Moral Exemplars of Care and Protection
While in the pre-revolutionary past, governance often remained at the level of moral exemplars, and state officials only rarely directly interfered in local affairs, under socialism, the Chinese and Vietnamese nation-states extended their politics very concretely into the ordinary lives of even the remotest communities. The moral exemplars of socialism (Mao, Ho Chi Minh, the ‘good official’, the model worker etc) became an essential part of popular culture, and they continue to be invoked today. As models of care and protection they are now deified and commercialized, and they stand in competition with numerous other exemplary models and sources of authority.
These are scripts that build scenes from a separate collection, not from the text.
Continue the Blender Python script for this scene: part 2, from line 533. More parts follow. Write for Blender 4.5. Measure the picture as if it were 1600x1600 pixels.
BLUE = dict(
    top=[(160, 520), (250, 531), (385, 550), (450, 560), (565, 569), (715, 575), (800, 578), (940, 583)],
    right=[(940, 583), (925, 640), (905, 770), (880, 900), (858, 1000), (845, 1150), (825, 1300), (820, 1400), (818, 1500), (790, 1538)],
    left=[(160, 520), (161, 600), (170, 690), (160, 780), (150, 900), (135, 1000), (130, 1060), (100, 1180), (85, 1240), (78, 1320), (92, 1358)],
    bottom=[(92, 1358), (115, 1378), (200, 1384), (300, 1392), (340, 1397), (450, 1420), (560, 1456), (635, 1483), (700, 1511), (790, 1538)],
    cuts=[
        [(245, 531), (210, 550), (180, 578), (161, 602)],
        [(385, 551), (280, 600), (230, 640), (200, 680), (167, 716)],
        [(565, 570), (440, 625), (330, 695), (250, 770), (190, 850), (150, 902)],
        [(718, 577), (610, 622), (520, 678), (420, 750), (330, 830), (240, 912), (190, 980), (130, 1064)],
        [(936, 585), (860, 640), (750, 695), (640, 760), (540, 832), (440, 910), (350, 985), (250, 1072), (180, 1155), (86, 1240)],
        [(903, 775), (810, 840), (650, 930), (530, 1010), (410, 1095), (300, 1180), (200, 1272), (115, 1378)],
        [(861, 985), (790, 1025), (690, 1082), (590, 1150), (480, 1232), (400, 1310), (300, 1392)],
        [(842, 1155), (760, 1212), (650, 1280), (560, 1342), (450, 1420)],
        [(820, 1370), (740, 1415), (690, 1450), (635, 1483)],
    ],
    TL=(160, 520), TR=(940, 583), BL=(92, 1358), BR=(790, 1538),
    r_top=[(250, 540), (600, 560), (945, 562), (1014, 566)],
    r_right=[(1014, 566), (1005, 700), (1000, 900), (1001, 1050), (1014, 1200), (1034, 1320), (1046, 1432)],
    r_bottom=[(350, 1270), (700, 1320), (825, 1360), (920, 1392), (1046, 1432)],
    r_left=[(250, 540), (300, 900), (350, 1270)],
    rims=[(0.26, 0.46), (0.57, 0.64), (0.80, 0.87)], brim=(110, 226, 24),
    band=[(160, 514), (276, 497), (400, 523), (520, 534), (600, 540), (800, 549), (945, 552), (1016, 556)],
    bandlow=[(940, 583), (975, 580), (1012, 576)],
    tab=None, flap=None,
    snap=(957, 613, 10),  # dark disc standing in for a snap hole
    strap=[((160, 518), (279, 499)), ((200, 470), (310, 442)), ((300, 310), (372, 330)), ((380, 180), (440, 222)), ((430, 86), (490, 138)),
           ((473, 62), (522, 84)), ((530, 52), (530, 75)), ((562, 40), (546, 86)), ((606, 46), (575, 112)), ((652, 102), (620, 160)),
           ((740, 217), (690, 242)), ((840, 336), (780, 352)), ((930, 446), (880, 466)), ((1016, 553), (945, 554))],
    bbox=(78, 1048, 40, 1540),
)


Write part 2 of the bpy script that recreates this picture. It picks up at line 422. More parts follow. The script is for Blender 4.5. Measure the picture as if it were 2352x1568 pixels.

Within this field, we want to compare different models of protecting, caring, and social support.
The Politics of Population Quality
Both in China and Vietnam, the prevalent narratives of modernity and progress have shifted from class struggle and socialist utopia to ‘population quality’, entrepreneurship, and economic growth. The continuous adjustment to what is seen as economic necessity has become the core principle of social policy; economic necessities are measured and justified by statistical means. Yet what ‘progress’, ‘modernization’, and ‘population quality’ mean in concrete situations is always contested. The politics of population quality and progress includes these new discourses, but also very concrete practices of sanitation, hygiene, standardization, quality control, development and poverty alleviation programmes. In our respective research projects, we focus on the ways these official terms and state policies are implemented, translated, appropriated and negotiated locally.